— BEGIN Provided information —

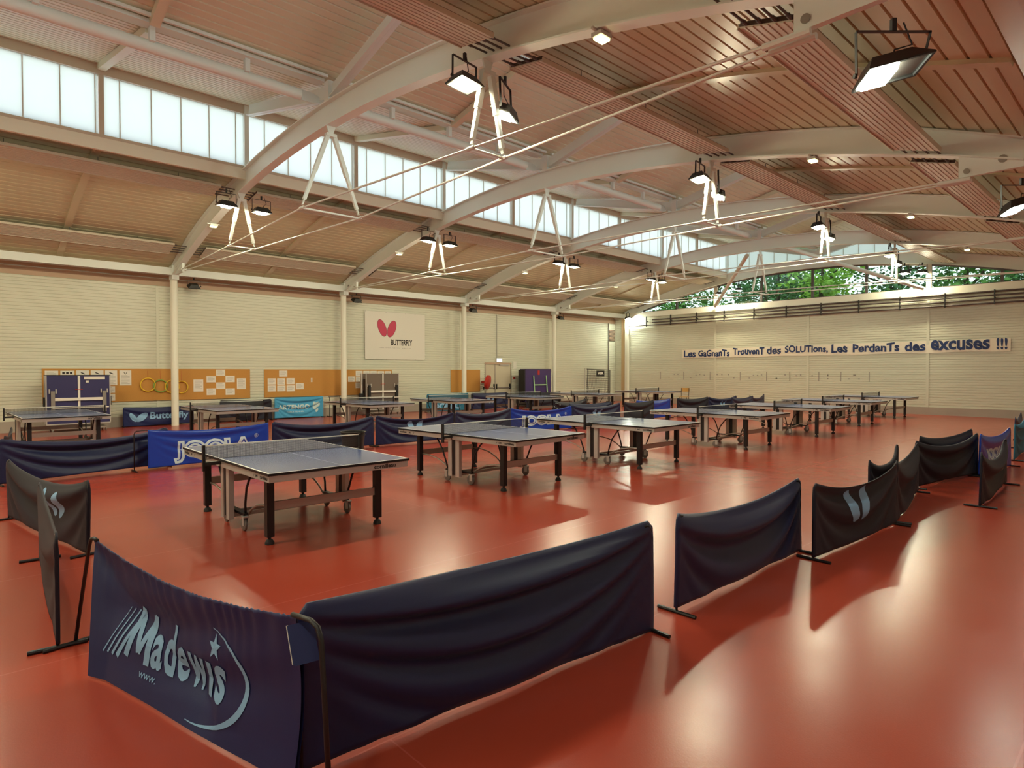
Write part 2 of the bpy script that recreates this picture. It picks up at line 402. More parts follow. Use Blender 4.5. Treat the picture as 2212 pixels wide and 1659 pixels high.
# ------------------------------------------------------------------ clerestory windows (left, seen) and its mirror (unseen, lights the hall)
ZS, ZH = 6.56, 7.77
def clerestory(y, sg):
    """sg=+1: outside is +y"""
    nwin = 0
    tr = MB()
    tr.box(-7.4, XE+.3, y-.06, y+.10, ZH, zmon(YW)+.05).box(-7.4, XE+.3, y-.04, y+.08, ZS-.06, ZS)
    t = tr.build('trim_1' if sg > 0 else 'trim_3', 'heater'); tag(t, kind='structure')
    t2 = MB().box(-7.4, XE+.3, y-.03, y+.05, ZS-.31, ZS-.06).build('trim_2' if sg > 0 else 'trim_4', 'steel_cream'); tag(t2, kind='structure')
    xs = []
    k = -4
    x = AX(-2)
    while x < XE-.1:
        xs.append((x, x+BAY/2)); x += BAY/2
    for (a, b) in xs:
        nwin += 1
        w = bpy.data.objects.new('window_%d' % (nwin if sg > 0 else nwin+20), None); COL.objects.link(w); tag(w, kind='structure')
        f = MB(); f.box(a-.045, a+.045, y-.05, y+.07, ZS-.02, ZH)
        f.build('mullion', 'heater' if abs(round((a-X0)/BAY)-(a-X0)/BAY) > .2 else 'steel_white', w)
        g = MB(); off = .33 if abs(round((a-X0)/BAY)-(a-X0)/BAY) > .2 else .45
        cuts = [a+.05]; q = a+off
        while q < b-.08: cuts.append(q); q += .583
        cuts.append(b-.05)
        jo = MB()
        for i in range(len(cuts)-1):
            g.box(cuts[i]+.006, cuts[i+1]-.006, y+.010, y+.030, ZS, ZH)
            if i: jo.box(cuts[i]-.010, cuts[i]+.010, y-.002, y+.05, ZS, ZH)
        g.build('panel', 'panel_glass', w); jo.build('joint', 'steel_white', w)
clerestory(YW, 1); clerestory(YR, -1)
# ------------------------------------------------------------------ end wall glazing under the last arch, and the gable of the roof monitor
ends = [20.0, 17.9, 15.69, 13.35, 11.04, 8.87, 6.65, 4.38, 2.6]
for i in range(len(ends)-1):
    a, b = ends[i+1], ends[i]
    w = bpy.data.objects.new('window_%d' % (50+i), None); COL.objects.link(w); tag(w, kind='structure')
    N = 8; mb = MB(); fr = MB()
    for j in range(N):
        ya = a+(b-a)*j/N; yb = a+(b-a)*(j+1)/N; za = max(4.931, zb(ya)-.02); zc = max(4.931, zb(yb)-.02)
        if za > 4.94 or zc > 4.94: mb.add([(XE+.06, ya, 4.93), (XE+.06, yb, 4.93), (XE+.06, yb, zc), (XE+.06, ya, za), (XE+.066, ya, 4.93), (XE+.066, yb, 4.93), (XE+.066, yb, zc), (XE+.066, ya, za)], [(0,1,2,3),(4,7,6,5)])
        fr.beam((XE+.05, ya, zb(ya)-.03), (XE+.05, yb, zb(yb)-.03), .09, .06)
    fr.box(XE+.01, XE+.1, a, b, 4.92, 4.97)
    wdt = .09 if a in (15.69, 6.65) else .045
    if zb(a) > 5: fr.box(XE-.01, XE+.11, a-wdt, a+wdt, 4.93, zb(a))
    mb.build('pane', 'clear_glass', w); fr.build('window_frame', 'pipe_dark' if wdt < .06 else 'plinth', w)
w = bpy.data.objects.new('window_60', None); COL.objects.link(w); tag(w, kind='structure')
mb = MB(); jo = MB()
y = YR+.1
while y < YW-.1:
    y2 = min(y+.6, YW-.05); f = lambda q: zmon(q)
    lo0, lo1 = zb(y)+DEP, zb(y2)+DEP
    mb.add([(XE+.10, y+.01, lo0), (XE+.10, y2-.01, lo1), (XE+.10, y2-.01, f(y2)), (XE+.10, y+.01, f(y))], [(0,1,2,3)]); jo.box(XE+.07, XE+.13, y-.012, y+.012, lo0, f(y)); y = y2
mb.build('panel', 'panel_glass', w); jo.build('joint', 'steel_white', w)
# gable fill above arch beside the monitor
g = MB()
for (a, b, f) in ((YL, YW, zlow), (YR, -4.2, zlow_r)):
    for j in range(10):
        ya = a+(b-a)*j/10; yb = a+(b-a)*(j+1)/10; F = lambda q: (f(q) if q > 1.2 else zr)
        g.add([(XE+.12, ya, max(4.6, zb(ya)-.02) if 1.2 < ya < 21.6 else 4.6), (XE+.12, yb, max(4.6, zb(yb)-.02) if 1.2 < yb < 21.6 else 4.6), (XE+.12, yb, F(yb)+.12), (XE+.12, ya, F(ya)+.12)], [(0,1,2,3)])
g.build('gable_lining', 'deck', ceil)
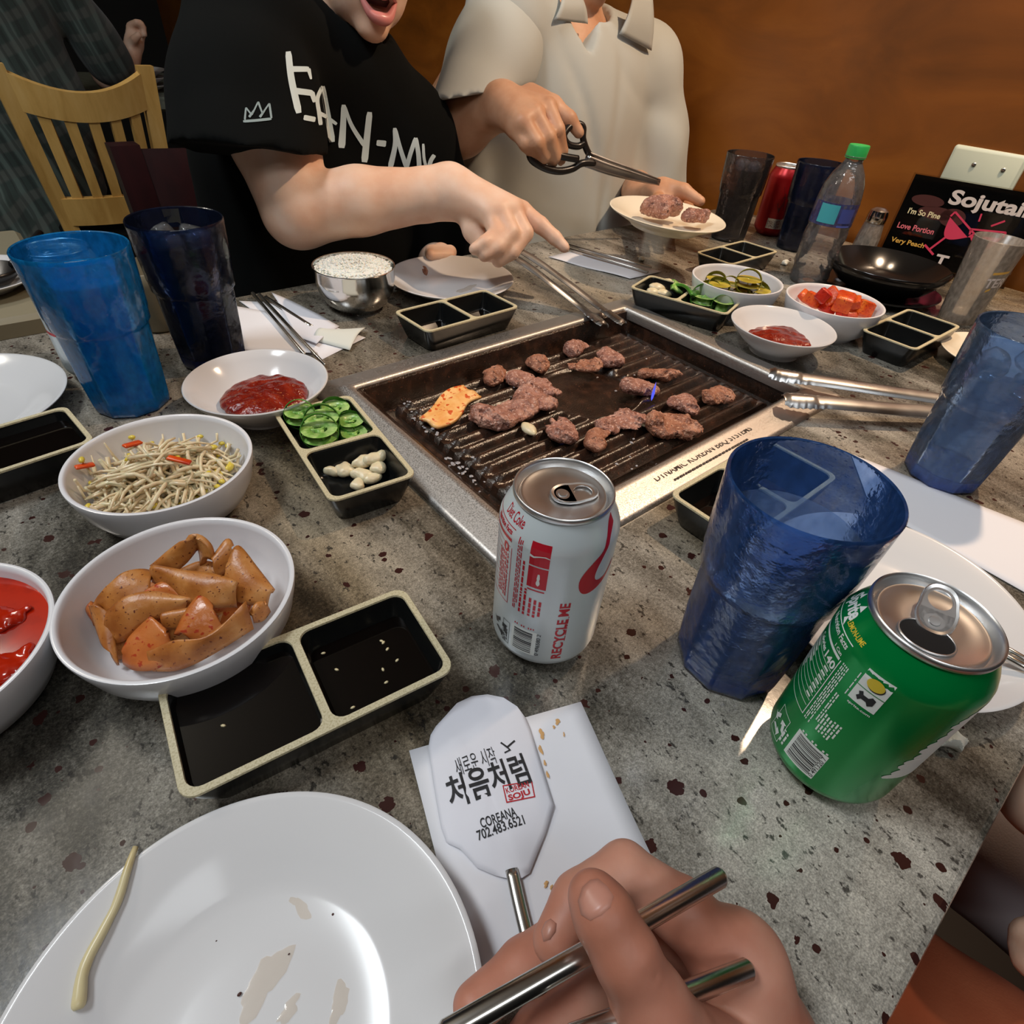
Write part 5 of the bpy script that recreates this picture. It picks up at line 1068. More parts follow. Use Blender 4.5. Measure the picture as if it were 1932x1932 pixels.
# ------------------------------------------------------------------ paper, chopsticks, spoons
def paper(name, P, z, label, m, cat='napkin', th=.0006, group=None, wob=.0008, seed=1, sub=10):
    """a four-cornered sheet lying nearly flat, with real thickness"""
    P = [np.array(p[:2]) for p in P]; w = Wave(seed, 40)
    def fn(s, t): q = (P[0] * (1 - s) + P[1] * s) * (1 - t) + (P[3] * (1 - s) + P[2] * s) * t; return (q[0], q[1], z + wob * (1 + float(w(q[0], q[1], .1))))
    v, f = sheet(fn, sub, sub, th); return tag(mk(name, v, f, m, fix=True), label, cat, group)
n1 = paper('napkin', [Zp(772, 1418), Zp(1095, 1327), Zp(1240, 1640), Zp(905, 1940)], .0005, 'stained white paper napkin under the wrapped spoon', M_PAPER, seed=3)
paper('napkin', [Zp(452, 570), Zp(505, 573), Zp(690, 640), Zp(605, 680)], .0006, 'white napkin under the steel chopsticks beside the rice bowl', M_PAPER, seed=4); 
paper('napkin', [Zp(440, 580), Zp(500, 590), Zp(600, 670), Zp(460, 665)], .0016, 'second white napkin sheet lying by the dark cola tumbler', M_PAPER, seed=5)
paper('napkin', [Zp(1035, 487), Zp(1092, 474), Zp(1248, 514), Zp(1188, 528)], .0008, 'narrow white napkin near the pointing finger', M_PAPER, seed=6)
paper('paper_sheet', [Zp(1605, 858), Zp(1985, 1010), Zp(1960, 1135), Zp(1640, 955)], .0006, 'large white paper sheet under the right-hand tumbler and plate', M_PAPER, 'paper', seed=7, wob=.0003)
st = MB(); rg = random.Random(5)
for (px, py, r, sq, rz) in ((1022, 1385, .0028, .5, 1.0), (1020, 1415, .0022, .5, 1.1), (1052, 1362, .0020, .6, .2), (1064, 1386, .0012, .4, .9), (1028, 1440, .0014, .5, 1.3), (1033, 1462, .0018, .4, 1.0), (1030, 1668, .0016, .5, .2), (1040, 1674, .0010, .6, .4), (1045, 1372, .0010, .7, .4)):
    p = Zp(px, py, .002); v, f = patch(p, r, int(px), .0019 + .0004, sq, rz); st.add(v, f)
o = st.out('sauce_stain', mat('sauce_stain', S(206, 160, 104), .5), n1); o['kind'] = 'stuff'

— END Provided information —

Reproduce the listing above exactly, excluding all pictures.

Write part 2 of the bpy script that recreates this picture. It picks up at line 402. More parts follow. Use Blender 4.5. Treat the picture as 2212 pixels wide and 1659 pixels high.
# ------------------------------------------------------------------ clerestory windows (left, seen) and its mirror (unseen, lights the hall)
ZS, ZH = 6.56, 7.77
def clerestory(y, sg):
    """sg=+1: outside is +y"""
    nwin = 0
    tr = MB()
    tr.box(-7.4, XE+.3, y-.06, y+.10, ZH, zmon(YW)+.05).box(-7.4, XE+.3, y-.04, y+.08, ZS-.06, ZS)
    t = tr.build('trim_1' if sg > 0 else 'trim_3', 'heater'); tag(t, kind='structure')
    t2 = MB().box(-7.4, XE+.3, y-.03, y+.05, ZS-.31, ZS-.06).build('trim_2' if sg > 0 else 'trim_4', 'steel_cream'); tag(t2, kind='structure')
    xs = []
    k = -4
    x = AX(-2)
    while x < XE-.1:
        xs.append((x, x+BAY/2)); x += BAY/2
    for (a, b) in xs:
        nwin += 1
        w = bpy.data.objects.new('window_%d' % (nwin if sg > 0 else nwin+20), None); COL.objects.link(w); tag(w, kind='structure')
        f = MB(); f.box(a-.045, a+.045, y-.05, y+.07, ZS-.02, ZH)
        f.build('mullion', 'heater' if abs(round((a-X0)/BAY)-(a-X0)/BAY) > .2 else 'steel_white', w)
        g = MB(); off = .33 if abs(round((a-X0)/BAY)-(a-X0)/BAY) > .2 else .45
        cuts = [a+.05]; q = a+off
        while q < b-.08: cuts.append(q); q += .583
        cuts.append(b-.05)
        jo = MB()
        for i in range(len(cuts)-1):
            g.box(cuts[i]+.006, cuts[i+1]-.006, y+.010, y+.030, ZS, ZH)
            if i: jo.box(cuts[i]-.010, cuts[i]+.010, y-.002, y+.05, ZS, ZH)
        g.build('panel', 'panel_glass', w); jo.build('joint', 'steel_white', w)
clerestory(YW, 1); clerestory(YR, -1)
# ------------------------------------------------------------------ end wall glazing under the last arch, and the gable of the roof monitor
ends = [20.0, 17.9, 15.69, 13.35, 11.04, 8.87, 6.65, 4.38, 2.6]
for i in range(len(ends)-1):
    a, b = ends[i+1], ends[i]
    w = bpy.data.objects.new('window_%d' % (50+i), None); COL.objects.link(w); tag(w, kind='structure')
    N = 8; mb = MB(); fr = MB()
    for j in range(N):
        ya = a+(b-a)*j/N; yb = a+(b-a)*(j+1)/N; za = max(4.931, zb(ya)-.02); zc = max(4.931, zb(yb)-.02)
        if za > 4.94 or zc > 4.94: mb.add([(XE+.06, ya, 4.93), (XE+.06, yb, 4.93), (XE+.06, yb, zc), (XE+.06, ya, za), (XE+.066, ya, 4.93), (XE+.066, yb, 4.93), (XE+.066, yb, zc), (XE+.066, ya, za)], [(0,1,2,3),(4,7,6,5)])
        fr.beam((XE+.05, ya, zb(ya)-.03), (XE+.05, yb, zb(yb)-.03), .09, .06)
    fr.box(XE+.01, XE+.1, a, b, 4.92, 4.97)
    wdt = .09 if a in (15.69, 6.65) else .045
    if zb(a) > 5: fr.box(XE-.01, XE+.11, a-wdt, a+wdt, 4.93, zb(a))
    mb.build('pane', 'clear_glass', w); fr.build('window_frame', 'pipe_dark' if wdt < .06 else 'plinth', w)
w = bpy.data.objects.new('window_60', None); COL.objects.link(w); tag(w, kind='structure')
mb = MB(); jo = MB()
y = YR+.1
while y < YW-.1:
    y2 = min(y+.6, YW-.05); f = lambda q: zmon(q)
    lo0, lo1 = zb(y)+DEP, zb(y2)+DEP
    mb.add([(XE+.10, y+.01, lo0), (XE+.10, y2-.01, lo1), (XE+.10, y2-.01, f(y2)), (XE+.10, y+.01, f(y))], [(0,1,2,3)]); jo.box(XE+.07, XE+.13, y-.012, y+.012, lo0, f(y)); y = y2
mb.build('panel', 'panel_glass', w); jo.build('joint', 'steel_white', w)
# gable fill above arch beside the monitor
g = MB()
for (a, b, f) in ((YL, YW, zlow), (YR, -4.2, zlow_r)):
    for j in range(10):
        ya = a+(b-a)*j/10; yb = a+(b-a)*(j+1)/10; F = lambda q: (f(q) if q > 1.2 else zr)
        g.add([(XE+.12, ya, max(4.6, zb(ya)-.02) if 1.2 < ya < 21.6 else 4.6), (XE+.12, yb, max(4.6, zb(yb)-.02) if 1.2 < yb < 21.6 else 4.6), (XE+.12, yb, F(yb)+.12), (XE+.12, ya, F(ya)+.12)], [(0,1,2,3)])
g.build('gable_lining', 'deck', ceil)
Write part 5 of the bpy script that recreates this picture. It picks up at line 1068. More parts follow. Use Blender 4.5. Measure the picture as if it were 1932x1932 pixels.
# ------------------------------------------------------------------ paper, chopsticks, spoons
def paper(name, P, z, label, m, cat='napkin', th=.0006, group=None, wob=.0008, seed=1, sub=10):
    """a four-cornered sheet lying nearly flat, with real thickness"""
    P = [np.array(p[:2]) for p in P]; w = Wave(seed, 40)
    def fn(s, t): q = (P[0] * (1 - s) + P[1] * s) * (1 - t) + (P[3] * (1 - s) + P[2] * s) * t; return (q[0], q[1], z + wob * (1 + float(w(q[0], q[1], .1))))
    v, f = sheet(fn, sub, sub, th); return tag(mk(name, v, f, m, fix=True), label, cat, group)
n1 = paper('napkin', [Zp(772, 1418), Zp(1095, 1327), Zp(1240, 1640), Zp(905, 1940)], .0005, 'stained white paper napkin under the wrapped spoon', M_PAPER, seed=3)
paper('napkin', [Zp(452, 570), Zp(505, 573), Zp(690, 640), Zp(605, 680)], .0006, 'white napkin under the steel chopsticks beside the rice bowl', M_PAPER, seed=4); 
paper('napkin', [Zp(440, 580), Zp(500, 590), Zp(600, 670), Zp(460, 665)], .0016, 'second white napkin sheet lying by the dark cola tumbler', M_PAPER, seed=5)
paper('napkin', [Zp(1035, 487), Zp(1092, 474), Zp(1248, 514), Zp(1188, 528)], .0008, 'narrow white napkin near the pointing finger', M_PAPER, seed=6)
paper('paper_sheet', [Zp(1605, 858), Zp(1985, 1010), Zp(1960, 1135), Zp(1640, 955)], .0006, 'large white paper sheet under the right-hand tumbler and plate', M_PAPER, 'paper', seed=7, wob=.0003)
st = MB(); rg = random.Random(5)
for (px, py, r, sq, rz) in ((1022, 1385, .0028, .5, 1.0), (1020, 1415, .0022, .5, 1.1), (1052, 1362, .0020, .6, .2), (1064, 1386, .0012, .4, .9), (1028, 1440, .0014, .5, 1.3), (1033, 1462, .0018, .4, 1.0), (1030, 1668, .0016, .5, .2), (1040, 1674, .0010, .6, .4), (1045, 1372, .0010, .7, .4)):
    p = Zp(px, py, .002); v, f = patch(p, r, int(px), .0019 + .0004, sq, rz); st.add(v, f)
o = st.out('sauce_stain', mat('sauce_stain', S(206, 160, 104), .5), n1); o['kind'] = 'stuff'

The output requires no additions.